Having shifted from sculpture to video early in his career, Narkevičius says that video is an extension of sculpture in time. During the last several years he has directed increasing attention to sound and sound art, which have become another independent dimension of his work. The artist is interested in sound extraction technologies and the possibilities they offer for the diffusion of sound in space – perhaps yet another spatial extension of sculpture?
With the fall of the Iron Curtain, questions of memory and reflection upon the Soviet era became very current. Sensitively, artistically, and at the same time accessibly embodying these themes – making historical experience relevant today – Narkevičius has achieved significant international recognition.

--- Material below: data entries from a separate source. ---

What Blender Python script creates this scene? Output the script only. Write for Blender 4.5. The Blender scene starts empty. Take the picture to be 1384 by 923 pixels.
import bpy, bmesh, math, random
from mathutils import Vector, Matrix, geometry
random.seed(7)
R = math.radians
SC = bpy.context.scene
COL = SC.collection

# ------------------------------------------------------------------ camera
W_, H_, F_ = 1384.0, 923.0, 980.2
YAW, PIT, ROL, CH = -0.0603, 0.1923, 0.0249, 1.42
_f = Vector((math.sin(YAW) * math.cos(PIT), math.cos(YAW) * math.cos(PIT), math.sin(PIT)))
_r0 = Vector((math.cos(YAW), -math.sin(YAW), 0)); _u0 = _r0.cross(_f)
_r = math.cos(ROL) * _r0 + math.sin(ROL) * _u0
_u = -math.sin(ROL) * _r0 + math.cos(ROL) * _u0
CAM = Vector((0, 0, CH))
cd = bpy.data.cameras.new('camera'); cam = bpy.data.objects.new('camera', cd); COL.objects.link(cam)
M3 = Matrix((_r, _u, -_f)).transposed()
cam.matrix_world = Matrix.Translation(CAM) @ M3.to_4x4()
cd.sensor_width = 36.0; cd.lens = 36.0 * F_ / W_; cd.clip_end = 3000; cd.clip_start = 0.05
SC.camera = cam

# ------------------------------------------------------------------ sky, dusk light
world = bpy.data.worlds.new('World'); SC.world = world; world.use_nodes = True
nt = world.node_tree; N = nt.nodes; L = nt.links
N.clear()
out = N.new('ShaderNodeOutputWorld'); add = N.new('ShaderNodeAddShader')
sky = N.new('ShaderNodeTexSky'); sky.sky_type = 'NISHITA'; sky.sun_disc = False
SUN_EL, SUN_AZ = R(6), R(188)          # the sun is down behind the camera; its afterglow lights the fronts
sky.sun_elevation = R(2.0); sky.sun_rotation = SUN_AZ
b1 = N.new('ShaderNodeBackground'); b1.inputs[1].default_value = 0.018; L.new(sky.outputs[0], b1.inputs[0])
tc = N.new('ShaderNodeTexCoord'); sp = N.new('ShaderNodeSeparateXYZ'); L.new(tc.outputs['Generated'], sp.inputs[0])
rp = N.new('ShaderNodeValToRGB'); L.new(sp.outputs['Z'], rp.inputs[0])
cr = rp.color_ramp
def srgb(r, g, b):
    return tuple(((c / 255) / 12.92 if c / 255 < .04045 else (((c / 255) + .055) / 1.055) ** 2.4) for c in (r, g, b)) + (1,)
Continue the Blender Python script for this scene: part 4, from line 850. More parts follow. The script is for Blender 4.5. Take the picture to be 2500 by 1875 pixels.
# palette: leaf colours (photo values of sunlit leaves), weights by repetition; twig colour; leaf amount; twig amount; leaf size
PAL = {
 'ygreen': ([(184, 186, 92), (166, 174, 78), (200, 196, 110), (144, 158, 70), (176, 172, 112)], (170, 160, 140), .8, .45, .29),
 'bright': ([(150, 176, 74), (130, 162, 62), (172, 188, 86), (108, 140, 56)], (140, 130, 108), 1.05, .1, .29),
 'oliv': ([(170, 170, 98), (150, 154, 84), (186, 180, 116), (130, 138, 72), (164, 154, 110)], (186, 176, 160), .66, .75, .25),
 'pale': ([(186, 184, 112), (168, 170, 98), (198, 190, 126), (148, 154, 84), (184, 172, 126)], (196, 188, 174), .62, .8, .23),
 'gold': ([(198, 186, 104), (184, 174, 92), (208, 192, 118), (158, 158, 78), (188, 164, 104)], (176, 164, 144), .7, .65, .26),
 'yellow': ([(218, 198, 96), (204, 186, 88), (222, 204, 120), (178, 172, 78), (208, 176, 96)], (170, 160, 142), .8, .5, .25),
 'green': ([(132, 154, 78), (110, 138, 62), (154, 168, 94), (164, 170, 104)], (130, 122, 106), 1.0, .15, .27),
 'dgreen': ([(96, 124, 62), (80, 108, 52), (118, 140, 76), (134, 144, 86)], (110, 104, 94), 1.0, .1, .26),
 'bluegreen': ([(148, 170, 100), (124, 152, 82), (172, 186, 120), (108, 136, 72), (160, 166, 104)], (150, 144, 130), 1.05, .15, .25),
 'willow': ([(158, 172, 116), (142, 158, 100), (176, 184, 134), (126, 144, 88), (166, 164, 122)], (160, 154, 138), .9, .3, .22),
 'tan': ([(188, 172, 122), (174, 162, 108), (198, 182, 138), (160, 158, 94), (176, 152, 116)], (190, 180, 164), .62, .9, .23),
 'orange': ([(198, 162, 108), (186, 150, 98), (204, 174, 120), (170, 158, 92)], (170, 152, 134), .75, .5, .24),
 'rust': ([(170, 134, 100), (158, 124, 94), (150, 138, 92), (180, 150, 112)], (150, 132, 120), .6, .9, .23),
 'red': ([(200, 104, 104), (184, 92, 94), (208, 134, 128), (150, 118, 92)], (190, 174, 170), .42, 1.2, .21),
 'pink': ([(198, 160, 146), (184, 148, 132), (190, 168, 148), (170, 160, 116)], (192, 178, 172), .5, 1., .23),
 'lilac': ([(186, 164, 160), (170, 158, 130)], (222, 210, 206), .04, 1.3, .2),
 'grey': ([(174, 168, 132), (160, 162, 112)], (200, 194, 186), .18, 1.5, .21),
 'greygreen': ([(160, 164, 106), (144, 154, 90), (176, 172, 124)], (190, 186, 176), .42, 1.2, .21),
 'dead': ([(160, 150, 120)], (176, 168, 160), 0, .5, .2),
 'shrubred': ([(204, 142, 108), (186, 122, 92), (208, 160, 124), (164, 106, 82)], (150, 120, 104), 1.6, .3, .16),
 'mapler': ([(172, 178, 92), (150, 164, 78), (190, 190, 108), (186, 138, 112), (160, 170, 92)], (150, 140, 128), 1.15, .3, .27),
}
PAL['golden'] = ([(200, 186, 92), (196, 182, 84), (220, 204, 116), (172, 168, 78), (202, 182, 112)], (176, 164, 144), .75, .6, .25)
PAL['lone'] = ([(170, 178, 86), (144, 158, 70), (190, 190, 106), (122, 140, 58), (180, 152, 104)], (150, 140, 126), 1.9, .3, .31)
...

At the same time it must be noted that similar motifs can be found in video works by other artists of that generation, such as Gintaras Makarevičius’s Hot and Kristina Inčiūraitė’s Uždarymas, Laisvalaikis (Closing, Free Time). Other works exploring different aspects of recent history include feminist explorations in Croatian video artist Sanja Ivekovic’s Gen X, S.O.S. Nada Dimic, Lost & Found (1998–2004) and Nomeda and Gediminas Urbonas’s Ruta Remake (a study of female voice and its shortage); Miroslaw Balkas’s films examining uncomfortable issues around the Holocaust; or Grzegorzo Klaman’s Lech Walesa’s Memorial Room, which looks at the ties between religion and politics in Polish history. In a broader context, critics compare Narkevičius to Canadian artist Stan Douglas, who also studies modernist utopias; the Australian artist Tracey Moffatt and her reflections on aboriginal history; South Africa artist William Kentridge (who has Litvak roots) and his examinations of apartheid; and Albanian artist Anri Sala’s and French artist Dominique Gonzalez-Foerster’s experimental flms.